Data extract:
• • • •
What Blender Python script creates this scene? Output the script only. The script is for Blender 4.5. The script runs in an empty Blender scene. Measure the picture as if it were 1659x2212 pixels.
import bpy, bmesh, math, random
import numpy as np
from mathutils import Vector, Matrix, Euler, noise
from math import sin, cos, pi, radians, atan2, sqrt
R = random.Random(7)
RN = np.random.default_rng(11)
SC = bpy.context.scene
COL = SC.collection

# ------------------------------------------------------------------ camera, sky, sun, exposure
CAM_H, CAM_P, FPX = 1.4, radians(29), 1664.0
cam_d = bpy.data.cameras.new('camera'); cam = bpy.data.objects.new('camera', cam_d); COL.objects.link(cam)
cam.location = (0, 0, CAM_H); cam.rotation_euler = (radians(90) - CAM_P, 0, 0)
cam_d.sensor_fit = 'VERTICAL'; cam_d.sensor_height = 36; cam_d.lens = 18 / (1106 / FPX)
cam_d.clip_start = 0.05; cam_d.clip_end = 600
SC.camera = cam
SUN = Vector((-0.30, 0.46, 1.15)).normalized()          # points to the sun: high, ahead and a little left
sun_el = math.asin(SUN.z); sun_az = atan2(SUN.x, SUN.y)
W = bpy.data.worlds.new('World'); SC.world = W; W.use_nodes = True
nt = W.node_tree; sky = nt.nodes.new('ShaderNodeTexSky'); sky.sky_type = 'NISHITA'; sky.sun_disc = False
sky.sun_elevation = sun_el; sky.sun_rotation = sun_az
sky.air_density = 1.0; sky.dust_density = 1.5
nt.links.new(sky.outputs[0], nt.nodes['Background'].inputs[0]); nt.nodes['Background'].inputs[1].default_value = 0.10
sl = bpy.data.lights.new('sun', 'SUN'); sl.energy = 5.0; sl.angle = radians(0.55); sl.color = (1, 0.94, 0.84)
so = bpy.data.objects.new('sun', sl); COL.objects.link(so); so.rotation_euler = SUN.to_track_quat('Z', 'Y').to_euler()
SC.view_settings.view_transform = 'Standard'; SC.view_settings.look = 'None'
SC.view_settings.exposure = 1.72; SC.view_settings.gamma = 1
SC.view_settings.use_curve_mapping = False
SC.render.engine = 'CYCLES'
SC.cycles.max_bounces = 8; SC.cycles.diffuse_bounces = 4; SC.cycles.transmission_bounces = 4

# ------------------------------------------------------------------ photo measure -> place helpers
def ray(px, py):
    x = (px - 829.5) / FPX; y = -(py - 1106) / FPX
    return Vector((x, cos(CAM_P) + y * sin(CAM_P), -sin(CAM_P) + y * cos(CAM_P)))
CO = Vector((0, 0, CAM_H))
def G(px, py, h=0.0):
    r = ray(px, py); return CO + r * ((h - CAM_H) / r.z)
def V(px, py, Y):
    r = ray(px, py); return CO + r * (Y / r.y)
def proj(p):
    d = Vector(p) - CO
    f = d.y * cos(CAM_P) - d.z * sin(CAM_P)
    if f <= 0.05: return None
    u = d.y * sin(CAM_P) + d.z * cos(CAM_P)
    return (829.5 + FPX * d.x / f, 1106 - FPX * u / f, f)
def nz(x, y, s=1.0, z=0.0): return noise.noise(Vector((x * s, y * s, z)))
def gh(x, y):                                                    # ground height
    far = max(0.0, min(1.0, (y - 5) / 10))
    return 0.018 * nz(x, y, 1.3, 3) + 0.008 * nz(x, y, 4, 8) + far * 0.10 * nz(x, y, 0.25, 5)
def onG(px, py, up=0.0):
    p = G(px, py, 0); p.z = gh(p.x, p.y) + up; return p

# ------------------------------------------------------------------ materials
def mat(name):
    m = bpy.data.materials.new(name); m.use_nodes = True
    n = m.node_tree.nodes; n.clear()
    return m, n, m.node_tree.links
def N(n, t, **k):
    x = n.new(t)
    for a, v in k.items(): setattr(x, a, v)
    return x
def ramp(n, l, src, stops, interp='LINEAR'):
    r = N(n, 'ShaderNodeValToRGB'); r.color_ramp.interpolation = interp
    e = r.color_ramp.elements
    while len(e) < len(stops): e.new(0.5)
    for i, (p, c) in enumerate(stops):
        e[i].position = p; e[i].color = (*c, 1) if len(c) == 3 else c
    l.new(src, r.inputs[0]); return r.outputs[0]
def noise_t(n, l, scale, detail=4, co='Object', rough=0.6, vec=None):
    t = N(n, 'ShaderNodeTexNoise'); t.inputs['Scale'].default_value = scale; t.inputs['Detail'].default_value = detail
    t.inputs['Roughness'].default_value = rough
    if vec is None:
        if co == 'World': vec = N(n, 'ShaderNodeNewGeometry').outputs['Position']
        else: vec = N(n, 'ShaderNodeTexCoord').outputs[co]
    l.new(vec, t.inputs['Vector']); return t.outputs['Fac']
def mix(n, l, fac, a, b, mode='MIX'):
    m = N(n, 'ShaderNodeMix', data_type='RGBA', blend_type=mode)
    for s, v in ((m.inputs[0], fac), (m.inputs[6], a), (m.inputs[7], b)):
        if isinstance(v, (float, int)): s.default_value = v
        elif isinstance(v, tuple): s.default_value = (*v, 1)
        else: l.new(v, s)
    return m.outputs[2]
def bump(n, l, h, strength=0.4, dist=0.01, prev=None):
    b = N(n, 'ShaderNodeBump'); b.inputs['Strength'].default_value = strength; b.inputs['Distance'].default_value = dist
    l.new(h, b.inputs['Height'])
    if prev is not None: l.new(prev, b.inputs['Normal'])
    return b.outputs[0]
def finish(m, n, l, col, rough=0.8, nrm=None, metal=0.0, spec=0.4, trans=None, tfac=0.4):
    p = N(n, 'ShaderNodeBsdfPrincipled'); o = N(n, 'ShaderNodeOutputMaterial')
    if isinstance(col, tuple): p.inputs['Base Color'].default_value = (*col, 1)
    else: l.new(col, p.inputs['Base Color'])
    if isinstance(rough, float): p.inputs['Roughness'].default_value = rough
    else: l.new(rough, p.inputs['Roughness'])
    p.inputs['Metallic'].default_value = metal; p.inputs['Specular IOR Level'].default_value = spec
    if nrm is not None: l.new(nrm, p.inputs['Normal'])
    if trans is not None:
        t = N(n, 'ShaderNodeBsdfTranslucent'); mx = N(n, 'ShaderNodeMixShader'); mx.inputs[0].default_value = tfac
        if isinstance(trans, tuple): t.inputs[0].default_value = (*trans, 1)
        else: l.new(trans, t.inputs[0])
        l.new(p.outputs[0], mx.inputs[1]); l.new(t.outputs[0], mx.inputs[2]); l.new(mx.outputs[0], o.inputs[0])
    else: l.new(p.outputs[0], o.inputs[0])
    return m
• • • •
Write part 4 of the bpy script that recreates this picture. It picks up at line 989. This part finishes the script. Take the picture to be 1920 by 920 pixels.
• • • •
Written exercise: Reproduce only the lines from the one containing "What Blender Python" through the one containing "COL = SC.collection", inclusive of both.

Written answer:
What Blender Python script creates this scene? Output the script only. The script is for Blender 4.5. The script runs in an empty Blender scene. Measure the picture as if it were 1659x2212 pixels.
import bpy, bmesh, math, random
import numpy as np
from mathutils import Vector, Matrix, Euler, noise
from math import sin, cos, pi, radians, atan2, sqrt
R = random.Random(7)
RN = np.random.default_rng(11)
SC = bpy.context.scene
COL = SC.collection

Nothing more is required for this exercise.